The Father-Daughter Connection
Lenn Kaptain was looking for a way to bond with his kindergarten-aged daughter when he signed up for the YMCA’s Y-Indian Princesses program. Known today as the Adventure Guides, the three-year experience is designed to strengthen the relationship between children and their fathers.
(ABOVE: Lenn Kaptain poses with his book, 13 Years of Tigua. Photo by Bianca R. Montes)
Kaptain, who had done a similar program with both of his sons, said he signed up for the outdoor-focused program with his daughter because he quickly realized how different his relationship was with her compared to his boys.
“Dad’s need to be more involved with their daughters and they’re getting further and further away from that,” Kaptain said. “I just wanted to be there.”
September 2003 marked the beginning of something special for Kaptain and the group of eight other fathers and daughters that made up Tigua – the tribe’s name. That first Sunday morning, driving home from Possum Kingdom Lake with a sleeping daughter in the front seat, Kaptain reflected on how the girls were quickly becoming sisters, “but unbeknownst to the dads, we were in the early stages of brotherhood,” he wrote in the opening chapters of his book 13 Years of Tigua.
What he didn’t anticipate on that ride home was that he and the other dads would go rogue before spring.

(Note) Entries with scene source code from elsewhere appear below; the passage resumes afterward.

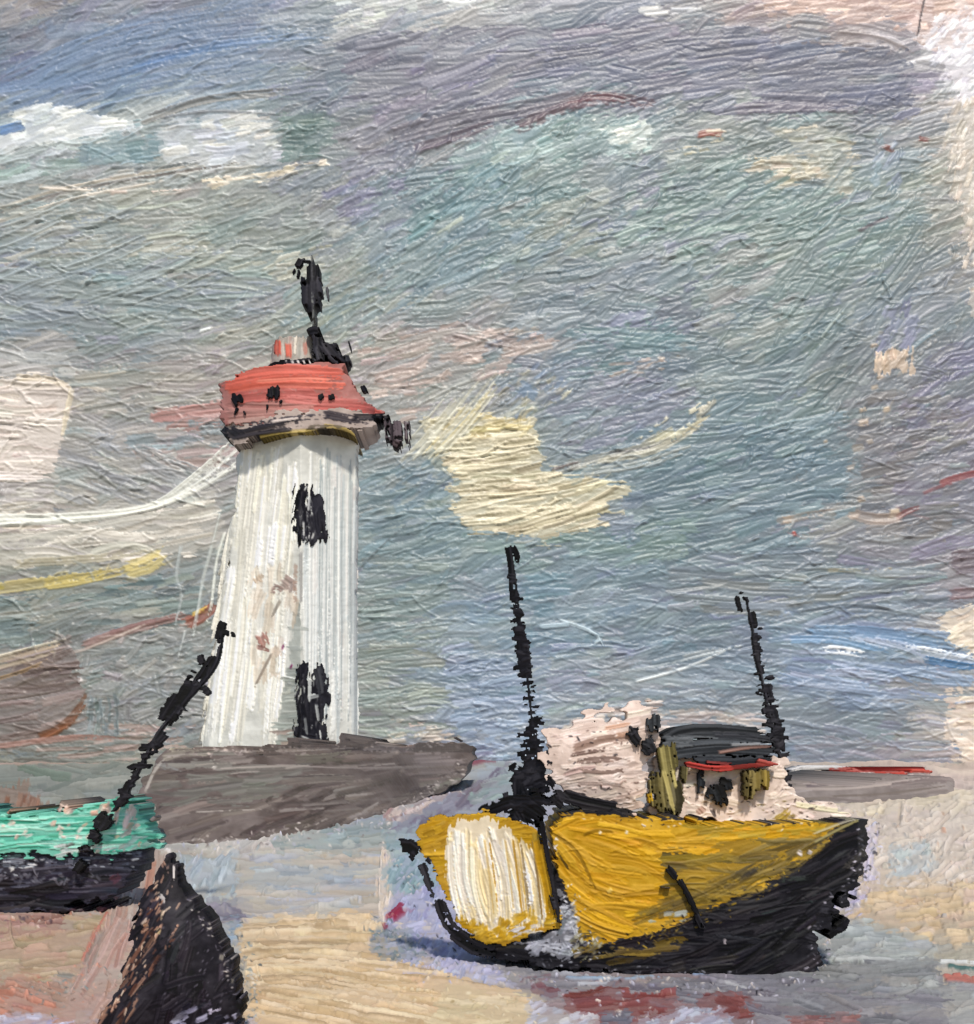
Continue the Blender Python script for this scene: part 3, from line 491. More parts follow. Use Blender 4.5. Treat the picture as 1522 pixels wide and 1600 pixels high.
for n, xa, xb, L, w in ((350, -420, 1960, (120, 300), (30, 60)), (800, -40, 1560, (50, 150), (9, 24))):
    for k in range(n):
        x, y = rng.uniform(xa, xb), rng.uniform(1190, 1760); a = math.radians(rng.normal(1, 6)); l = rng.uniform(*L) / 2; dx, dy = math.cos(a), -math.sin(a); b = rng.normal(0, .06) * l
        stroke(G, [(x - dx * l, y - dy * l), (x - dy * b, y + dx * b), (x + dx * l, y + dy * l)], rng.uniform(*w), gtone(x, y) + rng.normal(0, .02) + rng.normal(0, .008, 3), .04, 1.2 * rng.uniform(.5, 1.3), .12, gtone(x + rng.normal(0, 50), y + rng.normal(0, 20)), .9)
def gp(poly, cols, ang=2, **k):
    k.setdefault('fill', .5); patch(G, poly, cols.split(), ang, **k)
def gs(P, w, col, **k): stroke(G, P, w, col, **k)
# sea behind the teal boat and beyond the jetty
gp([(-100, 1190), (240, 1190), (230, 1262), (-100, 1268)], '868c85 8b9088 80877f 929389', 1, L=(70, 150), w=(7, 14), thick=1.5)
gp([(-100, 1232), (40, 1228), (70, 1268), (-100, 1275)], '97705c 8d7060', 80, L=(14, 30), w=(7, 13), dry=.3)
gs([(-20, 1196), (80, 1193), (180, 1195)], 7, 'b0998e', dry=.3)
gp([(600, 1305), (640, 1270), (720, 1236), (790, 1196), (800, 1216), (740, 1260), (650, 1300)], '7d7786 8a8794 746e7e 857c86', 32, L=(30, 70), w=(7, 14), dry=.15)
gp([(726, 1240), (790, 1205), (820, 1210), (800, 1250), (740, 1266)], '8d9fa0 96a3a2 a3a9a9', 10, L=(18, 50), w=(6, 12))
gp([(600, 1268), (700, 1230), (716, 1236), (640, 1280), (600, 1288)], 'd3c3ba cdbbb2 9a7f7c', 26, L=(14, 40), w=(5, 10), dry=.3)
gs([(730, 1196), (760, 1190), (790, 1188)], 9, '7d4a55', dry=.2)
# between jetty and sand
gp([(330, 1312), (430, 1300), (440, 1335), (340, 1345)], 'c4bcb4 b9b6b3 d0c4ba', 30, L=(14, 36), w=(6, 12), thick=2)
gp([(420, 1310), (600, 1285), (640, 1320), (600, 1345), (440, 1345)], '93a0a0 9aa39e a3a79f', 8, L=(25, 70), w=(7, 14))
gp([(280, 1345), (370, 1335), (374, 1405), (302, 1408), (284, 1385)], 'aab4b8 bcc3c6 a0abb0', 60, L=(15, 44), w=(7, 14), thick=1.8)
gp([(300, 1398), (380, 1395), (390, 1445), (340, 1450)], '7f7a88 8a8490 8f95a0', -2, L=(25, 60), w=(6, 12))
gp([(340, 1440), (376, 1432), (372, 1500), (350, 1480)], '93a3b3 8e9fb0', 10, L=(14, 36), w=(6, 12))
gp([(368, 1345), (470, 1332), (600, 1328), (612, 1380), (600, 1440), (380, 1440)], 'c2b49f b5b3a8 b9aea0 a9abb0', 1, L=(70, 150), w=(7, 14), thick=2, dry=.12, da=3)
gp([(400, 1360), (560, 1355), (560, 1392), (400, 1400)], 'a5adb3 aab0b3 9fa6a9', 1, L=(50, 110), w=(7, 13), thick=1.6)
gp([(590, 1330), (610, 1335), (614, 1400), (604, 1438), (590, 1436)], 'dac9b8 e0d2c4', 88, L=(15, 40), w=(6, 11), thick=2.6)
gp([(372, 1446), (580, 1430), (590, 1450), (570, 1500), (640, 1530), (700, 1532), (830, 1560), (820, 1660), (380, 1660), (376, 1520)], 'cdb28c d3b993 c9ad88 d6be9c', lambda x, y: np.interp(y, [1440, 1520, 1600], [2, -5, -8]), L=(80, 180), w=(9, 18), thick=2.2, dry=.06, da=3, edge=8, fill=.8)
for k in range(120):
    x = rng.uniform(372, 640); y = rng.uniform(1445, 1600); l = rng.uniform(40, 150); b = np.interp(y, [1440, 1520, 1600], [-3, 7, 12]); gs([(x, y - b), (x + l / 2, y - b * .2), (x + l, y + b * l / 120)], rng.uniform(3, 6), pick(['e0cda9', 'd9c4a0', 'b39a74', 'c2a880', 'a48c6a', 'ddc9ab']), thick=2.4, dry=.2, alpha=.8)
for k in range(22):
    y = 1440 + k * 5 + rng.normal(0, 1.5); gs([(376, y), (470, y - 5), (575, y - 4 + k * .8)], rng.uniform(2.5, 4), pick(['d9c6a5', 'dcc9a8', '9a8468', 'a08a6c']), thick=2.2, dry=.2, alpha=.75)
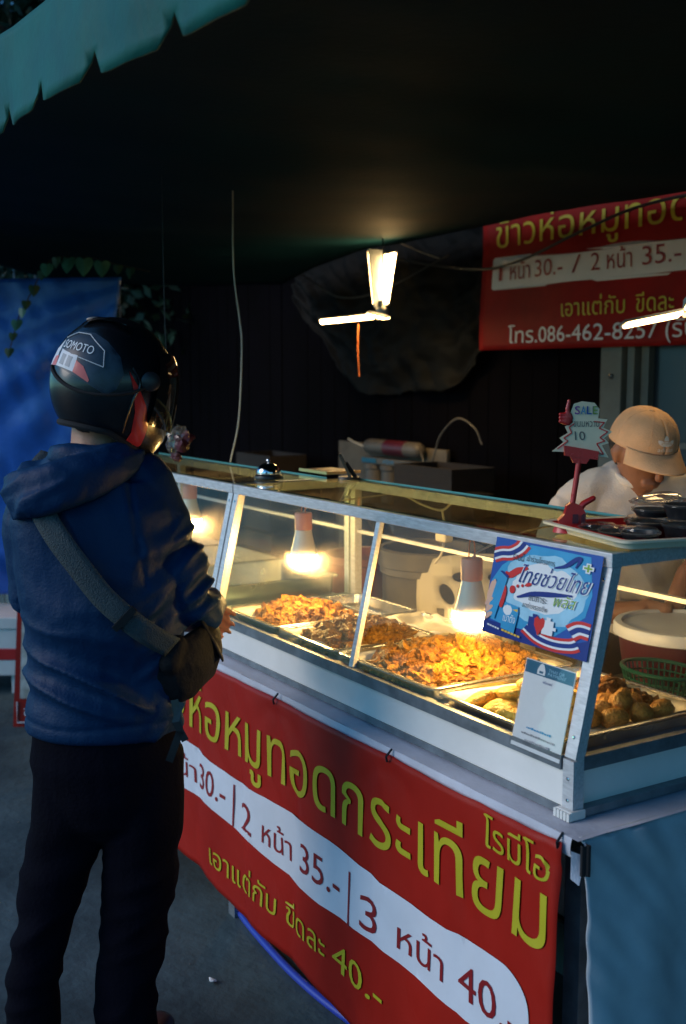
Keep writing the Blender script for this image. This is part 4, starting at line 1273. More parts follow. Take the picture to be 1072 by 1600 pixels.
def tfold(p, n):
    a, b, z = toC(p)
    k = max(0.0, min(1.0, (0.66 - z) / 0.1))
    return 0.011 * (ridged(Vector((a, b, z - 0.4 * a)), (4, 4, 13)) - 0.5) * k + 0.003 * noise.noise(Vector((a, b, z)) * 14)
remesh(tr, 'trousers', 'trousers', 0.007, cust, 4, tfold)
for a0, b0, yaw in ((-0.190, 0.02, -0.15), (0.012, 0.05, 0.25)):
    sh = MB()
    d = (BF * math.cos(yaw) + A * math.sin(yaw))
    c = C(a0, b0, 0.045)
    sh.tube([c - d * 0.075, c - d * 0.02, c + d * 0.08, c + d * 0.17 - Vector((0, 0, 0.008))], [(0.045, 0.040), (0.05, 0.042), (0.040, 0.047), (0.028, 0.040)], 16, 'round', (0, 0, 1))
    for v in range(len(sh.v)):
        if sh.v[v][2] < 0.002:
            sh.v[v] = (sh.v[v][0], sh.v[v][1], 0.002)
    sh.build('shoe', 'black', cust, True)

# ---- crossbody bag
bag = thing('crossbody_bag', 'charcoal crossbody bag on a wide strap at the customer\'s hip', 'bag', tuple(C(0.19, 0.1, 0.95)))
st = MB()
sp_ = smooth_path([C(-0.125, 0.06, 1.435), C(-0.132, -0.03, 1.40), C(-0.108, -0.112, 1.345), C(-0.070, -0.142, 1.285), C(-0.025, -0.150, 1.225), C(0.020, -0.150, 1.165), C(0.065, -0.145, 1.120), C(0.110, -0.128, 1.080), C(0.150, -0.09, 1.045)], 6)
bs = len(st.v)
for i, p in enumerate(sp_):
    d = (sp_[min(i + 1, len(sp_) - 1)] - sp_[max(i - 1, 0)]).normalized()
    out = -BF
    c_ = d.cross(out).normalized()
    for wv in (-1, -0.5, 0, 0.5, 1):
        st.v.append(tuple(p + c_ * 0.0245 * wv + BF * 0.002 * wv * wv))
for i in range(len(sp_) - 1):
    for k in range(4):
        a = bs + i * 5 + k
        st.f.append((a, a + 1, a + 6, a + 5))
thick(st.build('strap', 'strap', bag, True), 0.003)
bk = MB()
m_ = Matrix.Identity(4)
pb, pd = C(0.062, -0.149, 1.120), (C(0.110, -0.128, 1.080) - C(0.02, -0.15, 1.165)).normalized()
bk.beam(pb - pd * 0.004, pb + pd * 0.010, 0.060, 0.008, tuple(-BF))
bk.build('buckle', 'black', bag)
bb = MB()
bb.tube(smooth_path([C(0.115, -0.055, 0.955), C(0.165, -0.035, 0.985), C(0.198, 0.03, 1.000), C(0.210, 0.12, 1.005)], 4), [(0.048, 0.020), (0.056, 0.024), (0.060, 0.028), (0.064, 0.030), (0.066, 0.031), (0.066, 0.032), (0.066, 0.032), (0.066, 0.031), (0.064, 0.030), (0.062, 0.029), (0.06, 0.028), (0.056, 0.025), (0.05, 0.02)], 18, 'round', (0, 0, 1))
bb.tube([C(0.155, -0.06, 1.045), C(0.140, -0.07, 1.01)], [0.020, 0.026], 10, 'round')
remesh(bb, 'pouch', 'bag', 0.005, bag, 3, lambda p, n: 0.0035 * (ridged(Vector(p), (14, 14, 16)) - 0.5))
fl = MB()
def flap(u, v):
    return C(0.196 + 0.046 * u * (1 - 0.5 * v) + 0.004 * math.sin(v * 3), 0.02 + 0.10 * v, 1.075 - 0.070 * u - 0.018 * u * u)
thick(fl.grid(flap, 8, 8).build('flap', 'black_matte', bag, True), 0.004)
for a0, z0, z1, dx in ((0.150, 0.93, 0.80, 0.012), (0.163, 0.925, 0.845, -0.01)):
    MB().ribbon([C(a0, -0.075, z0), C(a0 + dx, -0.085, (z0 + z1) / 2), C(a0 - dx, -0.085, z1)], 0.016, tuple(-BF)).build('loose_strap', 'black', bag)

# ---- helmet
HC = C(0.018, 0.012, 1.588)
hyaw, hpit = R(66), R(14)
HF = (BF * math.cos(hyaw) + A * math.sin(hyaw))
HL = Vector((0, 0, 1)).cross(HF).normalized()
HU = Vector((0, 0, 1))
HF2 = (HF * math.cos(hpit) - HU * math.sin(hpit)).normalized()
HU2 = HF2.cross(HL).normalized()
hel = thing('motorcycle_helmet', 'black full-face motorcycle helmet with red cheek stripe on the customer', 'helmet', tuple(HC - Vector((0, 0, 0.14))))
def hpt(th, ph, off=0.0):
    """helmet surface: th from straight ahead (right side negative), ph elevation"""
    ct, s_, cp, sp = math.cos(th), math.sin(th), math.cos(ph), math.sin(ph)
    k = cp ** (1.0 if ph > 0 else 0.42)
    L = 0.128 if ct > 0 else 0.124
    Wd = 0.112
    x, y = L * k * ct, Wd * k * s_
    z = 0.132 * sp
    if ph < 0:
        z *= 1.0 + 0.22 * max(0, ct)
        x += 0.016 * max(0, ct) ** 2 * min(1, -ph / 0.6)
        kk = min(1, -ph / 0.9)
        x *= 1 - (0.20 if ct < 0 else 0.05) * kk * kk
        y *= 1 - 0.17 * kk * kk
    # spoiler ridge over the crown
    if ph > 0.5:
        z += 0.006 * math.exp(-((ph - 0.95) / 0.10) ** 2) * (0.5 - 0.5 * ct)
    d = Vector((x, y, z))
    d += d.normalized() * (off + (0.0032 if off > 0 else 0))
    return HC + HF2 * d.x + HL * d.y + HU2 * d.z
def phmin(th):
    return -0.88 - 0.16 * max(0, math.cos(th))
def hgrid(t0, t1, p0, p1, off, nu=30, nv=16):
    return MB().grid(lambda u, v: hpt(t0 + (t1 - t0) * u, (p0(t0 + (t1 - t0) * u) if callable(p0) else p0) + ((p1(u) if callable(p1) else p1) - (p0(t0 + (t1 - t0) * u) if callable(p0) else p0)) * v, off), nu, nv)
thick(hgrid(0, 2 * PI, phmin, PI / 2 - 0.001, 0, 72, 44).build('shell', 'black_gloss', hel, True), 0.006)
rim = [hpt(t, phmin(t) + 0.005, 0.001) for t in [2 * PI * k / 60 for k in range(61)]]
MB().tube(rim, 0.007, 8, False).build('rim_trim', 'black_matte', hel, True)
MB().tube([hpt(t, 0.02 - 0.30 * math.sin((t - R(185)) / R(105) * PI) ** 0.8 if 0 <= (t - R(185)) / R(105) <= 1 else 0.02, 0.002) for t in [R(185 + 105 * k / 40) for k in range(41)]], 0.0035, 6).build('edge_ridge', 'black_matte', hel, True)
hgrid(R(-60), R(60), R(-26), lambda u: R(34), 0.010, 40, 16).build('visor', 'visor', hel, True)
for sd_ in (-1, 1):
    MB().lathe([(0.020, 0), (0.020, 0.005), (0.014, 0.008)], n=18).xf(Matrix.Translation(hpt(sd_ * R(67), R(6), 0.003)) @ (HL * sd_).to_track_quat('Z', 'Y').to_matrix().to_4x4()).build('visor_pivot', 'black', hel, True)
HN = hgrid
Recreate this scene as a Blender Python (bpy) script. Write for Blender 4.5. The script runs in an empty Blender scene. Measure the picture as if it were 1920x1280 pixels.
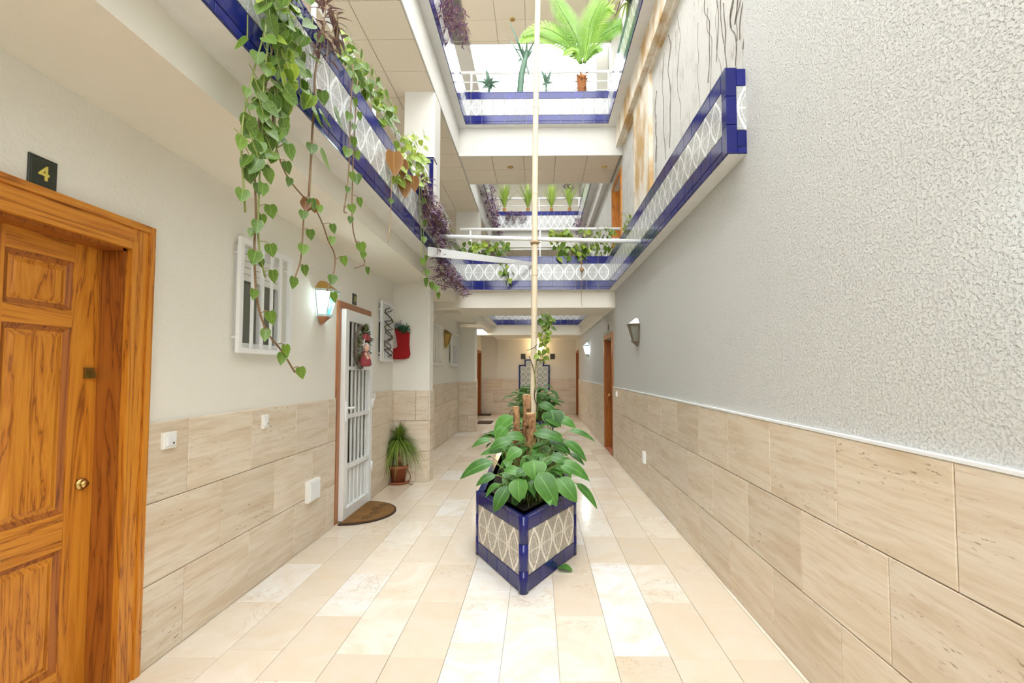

“The only thing that matters in this whole world is relationships with your family. I just want us fathers to be there.” -Lenn Kaptain
The YMCA program, which continues today, is scheduled around three annual events; a daddy-daughter dance and campouts in the spring and fall. Planning that second get-together proved troublesome for the busy fathers, and Kaptain said trying to match their availability with the upcoming spring campout was like nailing Jell-O to a tree.
However, that’s not where their story ends. It’s kind of where it begins.
Instead of letting go of the opportunity to teach their daughters about sleeping under the stars, hunting, and jumping over fires, the dads decided to go at it alone. Their decision went far beyond the third-grade cutoff of the Y’s program and formed a tradition that’s spanned 16 years and lingers with a couple of the fathers at 5 a.m. coffee get-togethers twice a week and an annual campout now that the girls are in college.
In his book, Kaptain recounts the twice-a-year renegade campouts the fathers planned, the father-daughter dances that followed, and how a loosely knit group of giggling kindergarteners bonded with their dads.
It wasn’t always easy, he said.
“It’s like I said in the book when they’re young girls we want to keep them close and pretty soon time takes them out of our arms,” Kaptain explained. “You don’t realize it’s happening until it happens.”
Kaptain first decided to write the book to preserve the memories. However, much like his camp story, the book evolved to so much more. He wanted to encourage dads to spend one-on-one time with their daughters in a small group of like-minded dads and to illustrate the significance of the dads forming long-lasting relationships.
“The only thing that matters in this whole world is relationships with your family,” he said. “I just want us fathers to be there.”
On Sunday, April 7 a book signing will be held at the Tom Thumb in Snider Plaza from 2:00 to 4:00.